Es pues, en este contexto donde cabe definir el grupo, clase, estamento, etc., que será el motor y sujeto del proceso revolucionario, el ‘proletariado’ y decidir así mismo si es por su eventual productividad revolucionaria o por otras características que se determinará este proletariado. En el primer caso lo que importará será la capacidad del colectivo para desencadenar el cambio revolucionario y posteriormente implementarlo. Ahí puede decidirse si se trata del campesinado, un sector etnocultural determinado, la población total de un país en situación colonial o neocolonial excluyendo a su burguesía dependiente, aunque no siempre. Una clase detonante, como la pequeño burguesía urbana, el clásico proletariado industrial del primer comunismo, etc. El otro aspecto de la decisión conlleva escoger a ese colectivo en términos de ser el mayor beneficiario del proceso en tanto sujeto a una carencia o privación o desventaja radical que la revolución vendría a corregir, eliminando de paso las trabas y carencias de la población en general—el universalismo de la revolución.
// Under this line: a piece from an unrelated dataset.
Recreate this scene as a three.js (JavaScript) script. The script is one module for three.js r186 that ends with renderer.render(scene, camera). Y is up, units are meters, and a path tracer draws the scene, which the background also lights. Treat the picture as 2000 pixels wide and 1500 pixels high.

Queda en claro que no se trata siempre de elecciones totalmente conscientes o programadas, aunque sean siempre programáticas, ni que sean mutuamente excluyentes. Por el contrario, en la mayoría de los casos se trata de una situación aleatoria que combina a ambos aspectos, que tienen que hacerse coincidentes en mayor o menor medida, siendo la situación ideal aquella en que el colectivo por así decir ‘beneficiario’ del proceso revolucionario es a la vez su sujeto.